Another unique aspect of the program is its focus on a "ministry of presence," Barstow said. Accompaniers don't arrive in Colombia with material aid and don’t do any work projects while they’re there.

"We've all had to shed some of our own ideas about what it means to do mission," she said. "We can't measure what we’re doing in, ‘How many schools did you build?'"

That different style of mission has been the hardest thing for accompaniers throughout the years to grasp. A big part of the work involves listening and trying to learn and understand a new context. Accompaniers aren’t sent to perfect the IPC — they’re there to serve and stand in solidarity with the church.

"(The IPC) desperately needed that," Barstow said. "Their backs are to the wall."

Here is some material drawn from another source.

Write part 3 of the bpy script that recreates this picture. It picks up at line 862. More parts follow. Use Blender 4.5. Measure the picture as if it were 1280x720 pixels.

The IPC's members all bear the scars of living in a violent society, and accompaniers often become fascinated with the courage of the church and its clarity of values and what it means to be the church, Barstow said.

In the trainings, potential accompaniers are encouraged to discern whether a mission of unarmed accompaniment is a fit for them. Organizers also evaluate volunteers to see if they're cut out for the work. No accompaniers have been harmed while in Colombia, and many ask to return.

At the twice-yearly training sessions, accompaniers talk about their commitment to nonviolence and learn about nonviolence as a form of Christian witness, the political situation in Colombia, security issues, cultural differences and U.S. policy in Colombia.

Accompaniers travel to Colombia in pairs and commit to at least one month there. While not all accompaniers need to speak Spanish, at least one person in each pair must be comfortable acting as a translator. The program is always in need of more Spanish speakers — now, there is only one Spanish-speaking accompanier for every two who have been trained.